> _Problem to work on_: Leaving the pictures aside, transcribe every line below exactly.

# # # # # # #

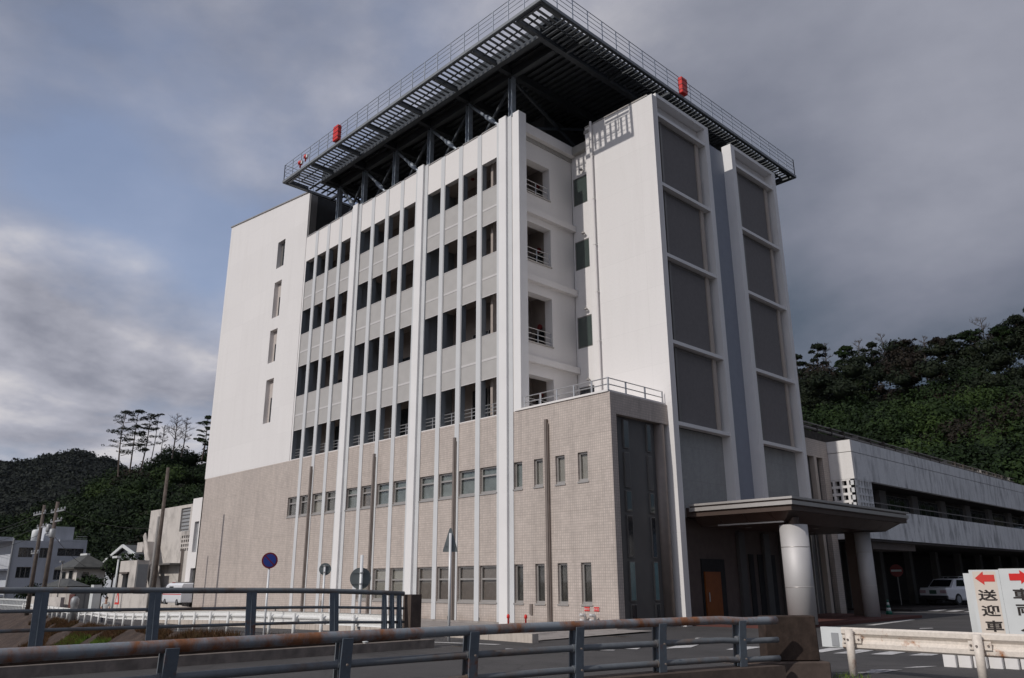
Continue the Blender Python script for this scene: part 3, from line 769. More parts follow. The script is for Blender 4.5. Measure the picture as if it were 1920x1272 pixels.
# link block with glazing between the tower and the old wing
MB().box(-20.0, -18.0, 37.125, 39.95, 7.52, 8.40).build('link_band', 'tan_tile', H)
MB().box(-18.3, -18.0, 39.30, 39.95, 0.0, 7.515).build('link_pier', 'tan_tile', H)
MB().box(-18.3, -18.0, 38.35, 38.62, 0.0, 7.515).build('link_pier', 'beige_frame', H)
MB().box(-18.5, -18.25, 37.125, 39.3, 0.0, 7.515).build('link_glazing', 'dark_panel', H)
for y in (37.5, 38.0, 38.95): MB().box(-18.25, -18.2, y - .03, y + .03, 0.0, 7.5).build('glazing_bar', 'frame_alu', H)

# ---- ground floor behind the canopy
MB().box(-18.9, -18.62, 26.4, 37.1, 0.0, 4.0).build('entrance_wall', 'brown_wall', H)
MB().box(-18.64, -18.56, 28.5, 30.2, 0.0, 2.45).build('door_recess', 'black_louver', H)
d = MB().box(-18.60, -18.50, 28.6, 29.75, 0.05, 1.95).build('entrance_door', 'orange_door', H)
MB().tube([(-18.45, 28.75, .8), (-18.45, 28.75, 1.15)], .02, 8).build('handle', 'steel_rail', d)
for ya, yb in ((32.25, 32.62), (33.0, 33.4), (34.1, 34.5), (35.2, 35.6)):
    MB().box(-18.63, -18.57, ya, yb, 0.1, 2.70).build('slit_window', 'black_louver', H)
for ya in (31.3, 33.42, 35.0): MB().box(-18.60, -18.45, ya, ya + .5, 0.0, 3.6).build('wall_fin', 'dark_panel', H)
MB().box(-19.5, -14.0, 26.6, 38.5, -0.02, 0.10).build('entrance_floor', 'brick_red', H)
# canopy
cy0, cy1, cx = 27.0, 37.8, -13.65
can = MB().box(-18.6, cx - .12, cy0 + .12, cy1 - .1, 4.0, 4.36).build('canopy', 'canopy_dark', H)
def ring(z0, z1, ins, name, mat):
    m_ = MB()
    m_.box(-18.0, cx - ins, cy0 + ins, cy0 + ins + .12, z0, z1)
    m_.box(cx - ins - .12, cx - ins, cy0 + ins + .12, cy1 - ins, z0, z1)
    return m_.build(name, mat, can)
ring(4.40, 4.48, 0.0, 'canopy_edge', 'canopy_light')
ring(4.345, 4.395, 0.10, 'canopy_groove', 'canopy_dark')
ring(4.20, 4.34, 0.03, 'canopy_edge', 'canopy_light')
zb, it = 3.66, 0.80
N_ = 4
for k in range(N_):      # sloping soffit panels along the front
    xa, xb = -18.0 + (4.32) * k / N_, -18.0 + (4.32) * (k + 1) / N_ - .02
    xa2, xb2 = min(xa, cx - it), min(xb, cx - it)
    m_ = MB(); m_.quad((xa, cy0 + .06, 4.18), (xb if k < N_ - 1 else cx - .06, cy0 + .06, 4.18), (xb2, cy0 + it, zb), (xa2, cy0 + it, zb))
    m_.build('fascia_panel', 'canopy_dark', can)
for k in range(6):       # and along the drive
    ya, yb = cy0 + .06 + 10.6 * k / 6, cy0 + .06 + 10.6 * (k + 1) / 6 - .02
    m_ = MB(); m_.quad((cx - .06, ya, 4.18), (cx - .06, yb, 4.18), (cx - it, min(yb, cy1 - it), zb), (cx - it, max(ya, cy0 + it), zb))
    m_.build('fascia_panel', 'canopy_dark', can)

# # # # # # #

> _Output of the exercise_:
Continue the Blender Python script for this scene: part 3, from line 769. More parts follow. The script is for Blender 4.5. Measure the picture as if it were 1920x1272 pixels.
# link block with glazing between the tower and the old wing
MB().box(-20.0, -18.0, 37.125, 39.95, 7.52, 8.40).build('link_band', 'tan_tile', H)
MB().box(-18.3, -18.0, 39.30, 39.95, 0.0, 7.515).build('link_pier', 'tan_tile', H)
MB().box(-18.3, -18.0, 38.35, 38.62, 0.0, 7.515).build('link_pier', 'beige_frame', H)
MB().box(-18.5, -18.25, 37.125, 39.3, 0.0, 7.515).build('link_glazing', 'dark_panel', H)
for y in (37.5, 38.0, 38.95): MB().box(-18.25, -18.2, y - .03, y + .03, 0.0, 7.5).build('glazing_bar', 'frame_alu', H)

# ---- ground floor behind the canopy
MB().box(-18.9, -18.62, 26.4, 37.1, 0.0, 4.0).build('entrance_wall', 'brown_wall', H)
MB().box(-18.64, -18.56, 28.5, 30.2, 0.0, 2.45).build('door_recess', 'black_louver', H)
d = MB().box(-18.60, -18.50, 28.6, 29.75, 0.05, 1.95).build('entrance_door', 'orange_door', H)
MB().tube([(-18.45, 28.75, .8), (-18.45, 28.75, 1.15)], .02, 8).build('handle', 'steel_rail', d)
for ya, yb in ((32.25, 32.62), (33.0, 33.4), (34.1, 34.5), (35.2, 35.6)):
    MB().box(-18.63, -18.57, ya, yb, 0.1, 2.70).build('slit_window', 'black_louver', H)
for ya in (31.3, 33.42, 35.0): MB().box(-18.60, -18.45, ya, ya + .5, 0.0, 3.6).build('wall_fin', 'dark_panel', H)
MB().box(-19.5, -14.0, 26.6, 38.5, -0.02, 0.10).build('entrance_floor', 'brick_red', H)
# canopy
cy0, cy1, cx = 27.0, 37.8, -13.65
can = MB().box(-18.6, cx - .12, cy0 + .12, cy1 - .1, 4.0, 4.36).build('canopy', 'canopy_dark', H)
def ring(z0, z1, ins, name, mat):
    m_ = MB()
    m_.box(-18.0, cx - ins, cy0 + ins, cy0 + ins + .12, z0, z1)
    m_.box(cx - ins - .12, cx - ins, cy0 + ins + .12, cy1 - ins, z0, z1)
    return m_.build(name, mat, can)
ring(4.40, 4.48, 0.0, 'canopy_edge', 'canopy_light')
ring(4.345, 4.395, 0.10, 'canopy_groove', 'canopy_dark')
ring(4.20, 4.34, 0.03, 'canopy_edge', 'canopy_light')
zb, it = 3.66, 0.80
N_ = 4
for k in range(N_):      # sloping soffit panels along the front
    xa, xb = -18.0 + (4.32) * k / N_, -18.0 + (4.32) * (k + 1) / N_ - .02
    xa2, xb2 = min(xa, cx - it), min(xb, cx - it)
    m_ = MB(); m_.quad((xa, cy0 + .06, 4.18), (xb if k < N_ - 1 else cx - .06, cy0 + .06, 4.18), (xb2, cy0 + it, zb), (xa2, cy0 + it, zb))
    m_.build('fascia_panel', 'canopy_dark', can)
for k in range(6):       # and along the drive
    ya, yb = cy0 + .06 + 10.6 * k / 6, cy0 + .06 + 10.6 * (k + 1) / 6 - .02
    m_ = MB(); m_.quad((cx - .06, ya, 4.18), (cx - .06, yb, 4.18), (cx - it, min(yb, cy1 - it), zb), (cx - it, max(ya, cy0 + it), zb))
    m_.build('fascia_panel', 'canopy_dark', can)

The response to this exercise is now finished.